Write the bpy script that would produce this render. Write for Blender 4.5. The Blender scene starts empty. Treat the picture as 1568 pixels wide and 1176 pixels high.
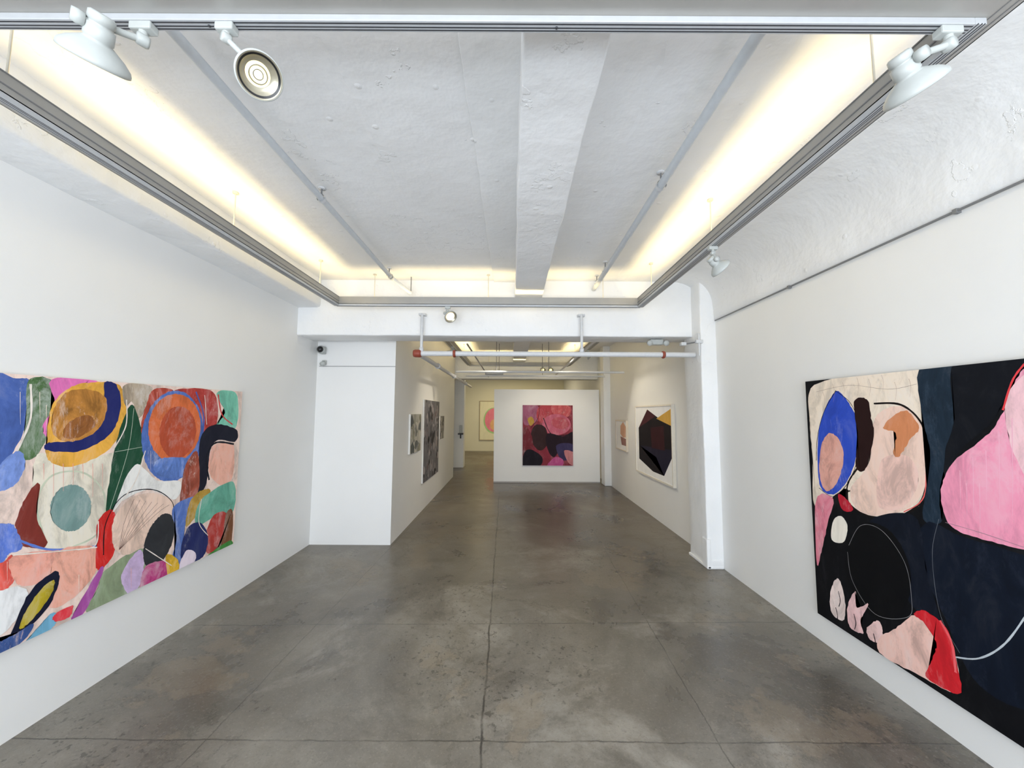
import bpy, bmesh, math, random
from mathutils import Vector, Matrix
from mathutils import noise as mn
random.seed(7)
sc = bpy.context.scene
try:
    sc.view_settings.view_transform = 'Standard'
    sc.view_settings.look = 'None'
    sc.view_settings.exposure = 0.0
except Exception as e:
    print(e)

# ---------------------------------------------------------------- camera
HC = 1.70
PITCH = math.radians(4.34); ROLL = math.radians(0.3)
FPX = 580.0           # focal length for a 1568 px wide frame
cam_d = bpy.data.cameras.new('camera'); cam = bpy.data.objects.new('camera', cam_d)
sc.collection.objects.link(cam); sc.camera = cam
cam_d.sensor_width = 36; cam_d.lens = 36*FPX/1568.0
cam_d.clip_start = 0.02
cam.location = (0, 0, HC)
RM = Matrix.Rotation(math.pi/2+PITCH, 3, 'X') @ Matrix.Rotation(ROLL, 3, 'Z')
cam.rotation_euler = RM.to_euler()

# ---------------------------------------------------------------- colour helpers
def lin(c):
    r = []
    for v in c:
        v = v/255.0
        r.append(v/12.92 if v <= 0.04045 else ((v+0.055)/1.055)**2.4)
    return (r[0], r[1], r[2], 1.0)

def newmat(name):
    m = bpy.data.materials.new(name); m.use_nodes = True
    nt = m.node_tree; b = nt.nodes['Principled BSDF']
    return m, nt, b

_mc = {}
def plain(name, col, rough=0.5, metal=0.0, var=0.04, scale=30, bump=0.0):
    if name in _mc: return _mc[name]
    m, nt, b = newmat(name)
    tc = nt.nodes.new('ShaderNodeTexCoord')
    n = nt.nodes.new('ShaderNodeTexNoise'); n.inputs['Scale'].default_value = scale; n.inputs['Detail'].default_value = 4
    nt.links.new(tc.outputs['Object'], n.inputs['Vector'])
    mx = nt.nodes.new('ShaderNodeMix'); mx.data_type = 'RGBA'
    c = lin(col)
    mx.inputs[6].default_value = tuple(max(0, v*(1-var*2)) for v in c[:3])+(1,)
    mx.inputs[7].default_value = tuple(min(1, v*(1+var*2)) for v in c[:3])+(1,)
    nt.links.new(n.outputs['Fac'], mx.inputs[0]); nt.links.new(mx.outputs[2], b.inputs['Base Color'])
    b.inputs['Roughness'].default_value = rough; b.inputs['Metallic'].default_value = metal
    if bump:
        bp = nt.nodes.new('ShaderNodeBump'); bp.inputs['Strength'].default_value = bump; bp.inputs['Distance'].default_value = 0.01
        nt.links.new(n.outputs['Fac'], bp.inputs['Height']); nt.links.new(bp.outputs[0], b.inputs['Normal'])
    _mc[name] = m
    return m

def emis(name, col, s):
    m, nt, b = newmat(name)
    b.inputs['Base Color'].default_value = lin(col)
    b.inputs['Emission Color'].default_value = lin(col); b.inputs['Emission Strength'].default_value = s
    return m

def plaster(name, col, bump=0.15, fine=18.0, coarse=1.5, crack=False):
    m, nt, b = newmat(name); L = nt.links.new
    tc = nt.nodes.new('ShaderNodeTexCoord')
    n1 = nt.nodes.new('ShaderNodeTexNoise'); n1.inputs['Scale'].default_value = coarse; n1.inputs['Detail'].default_value = 5
    n2 = nt.nodes.new('ShaderNodeTexNoise'); n2.inputs['Scale'].default_value = fine; n2.inputs['Detail'].default_value = 6
    L(tc.outputs['Object'], n1.inputs['Vector']); L(tc.outputs['Object'], n2.inputs['Vector'])
    cr = nt.nodes.new('ShaderNodeValToRGB')
    c = lin(col)
    cr.color_ramp.elements[0].position = 0.3; cr.color_ramp.elements[1].position = 0.7
    cr.color_ramp.elements[0].color = tuple(v*0.95 for v in c[:3])+(1,)
    cr.color_ramp.elements[1].color = c
    L(n1.outputs['Fac'], cr.inputs[0]); L(cr.outputs[0], b.inputs['Base Color'])
    ad = nt.nodes.new('ShaderNodeMath'); ad.operation = 'MULTIPLY_ADD'; ad.inputs[1].default_value = 4.0
    ml = nt.nodes.new('ShaderNodeMath'); ml.operation = 'MULTIPLY'; ml.inputs[1].default_value = 0.45
    L(n2.outputs['Fac'], ml.inputs[0])
    L(n1.outputs['Fac'], ad.inputs[0]); L(ml.outputs[0], ad.inputs[2])
    h = ad.outputs[0]
    if crack:
        def add(h, o):
            a = nt.nodes.new('ShaderNodeMath'); a.operation = 'ADD'; L(h, a.inputs[0]); L(o, a.inputs[1]); return a.outputs[0]
        # isolated trowel patches with sharp rims
        v = nt.nodes.new('ShaderNodeTexNoise'); v.inputs['Scale'].default_value = 2.2; v.inputs['Detail'].default_value = 7; v.inputs['Roughness'].default_value = 0.6
        L(tc.outputs['Object'], v.inputs['Vector'])
        r = nt.nodes.new('ShaderNodeMapRange'); r.inputs[1].default_value = 0.62; r.inputs[2].default_value = 0.63; r.inputs[3].default_value = 0; r.inputs[4].default_value = 0.6
        L(v.outputs['Fac'], r.inputs[0]); h = add(h, r.outputs[0])
        # small blister pimples
        vo = nt.nodes.new('ShaderNodeTexVoronoi'); vo.inputs['Scale'].default_value = 5.0
        L(tc.outputs['Object'], vo.inputs['Vector'])
        r2 = nt.nodes.new('ShaderNodeMapRange'); r2.inputs[1].default_value = 0.04; r2.inputs[2].default_value = 0.10; r2.inputs[3].default_value = 0.5; r2.inputs[4].default_value = 0
        L(vo.outputs['Distance'], r2.inputs[0]); h = add(h, r2.outputs[0])
        # long formwork ridges running down the room, wobbled
        nn = nt.nodes.new('ShaderNodeTexNoise'); nn.inputs['Scale'].default_value = 3.0; nn.inputs['Detail'].default_value = 8
        L(tc.outputs['Object'], nn.inputs['Vector'])
        wob = nt.nodes.new('ShaderNodeVectorMath'); wob.operation = 'MULTIPLY_ADD'; L(nn.outputs['Color'], wob.inputs[0]); wob.inputs[1].default_value = (0.12, 0, 0); L(tc.outputs['Object'], wob.inputs[2])
        sp = nt.nodes.new('ShaderNodeSeparateXYZ'); L(wob.outputs[0], sp.inputs[0])
        for x0, amp in ((-0.78, 0.25), (0.72, 0.4), (1.27, 0.35)):
            s1 = nt.nodes.new('ShaderNodeMath'); s1.operation = 'SUBTRACT'; L(sp.outputs[0], s1.inputs[0]); s1.inputs[1].default_value = x0
            r3 = nt.nodes.new('ShaderNodeMapRange'); r3.inputs[1].default_value = 0.0; r3.inputs[2].default_value = 0.02; r3.inputs[3].default_value = 0; r3.inputs[4].default_value = amp
            L(s1.outputs[0], r3.inputs[0]); h = add(h, r3.outputs[0])
    bp = nt.nodes.new('ShaderNodeBump'); bp.inputs['Strength'].default_value = bump; bp.inputs['Distance'].default_value = 0.02
    L(h, bp.inputs['Height']); L(bp.outputs[0], b.inputs['Normal'])
    b.inputs['Roughness'].default_value = 0.6
    return m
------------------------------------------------
Written instruction —
Starting at the top of the listing above, reproduce each line up to and including the one with "return m, nt, b"; omit the pictures.

The completed task —
Write the bpy script that would produce this render. Write for Blender 4.5. The Blender scene starts empty. Treat the picture as 1568 pixels wide and 1176 pixels high.
import bpy, bmesh, math, random
from mathutils import Vector, Matrix
from mathutils import noise as mn
random.seed(7)
sc = bpy.context.scene
try:
    sc.view_settings.view_transform = 'Standard'
    sc.view_settings.look = 'None'
    sc.view_settings.exposure = 0.0
except Exception as e:
    print(e)

# ---------------------------------------------------------------- camera
HC = 1.70
PITCH = math.radians(4.34); ROLL = math.radians(0.3)
FPX = 580.0           # focal length for a 1568 px wide frame
cam_d = bpy.data.cameras.new('camera'); cam = bpy.data.objects.new('camera', cam_d)
sc.collection.objects.link(cam); sc.camera = cam
cam_d.sensor_width = 36; cam_d.lens = 36*FPX/1568.0
cam_d.clip_start = 0.02
cam.location = (0, 0, HC)
RM = Matrix.Rotation(math.pi/2+PITCH, 3, 'X') @ Matrix.Rotation(ROLL, 3, 'Z')
cam.rotation_euler = RM.to_euler()

# ---------------------------------------------------------------- colour helpers
def lin(c):
    r = []
    for v in c:
        v = v/255.0
        r.append(v/12.92 if v <= 0.04045 else ((v+0.055)/1.055)**2.4)
    return (r[0], r[1], r[2], 1.0)

def newmat(name):
    m = bpy.data.materials.new(name); m.use_nodes = True
    nt = m.node_tree; b = nt.nodes['Principled BSDF']
    return m, nt, b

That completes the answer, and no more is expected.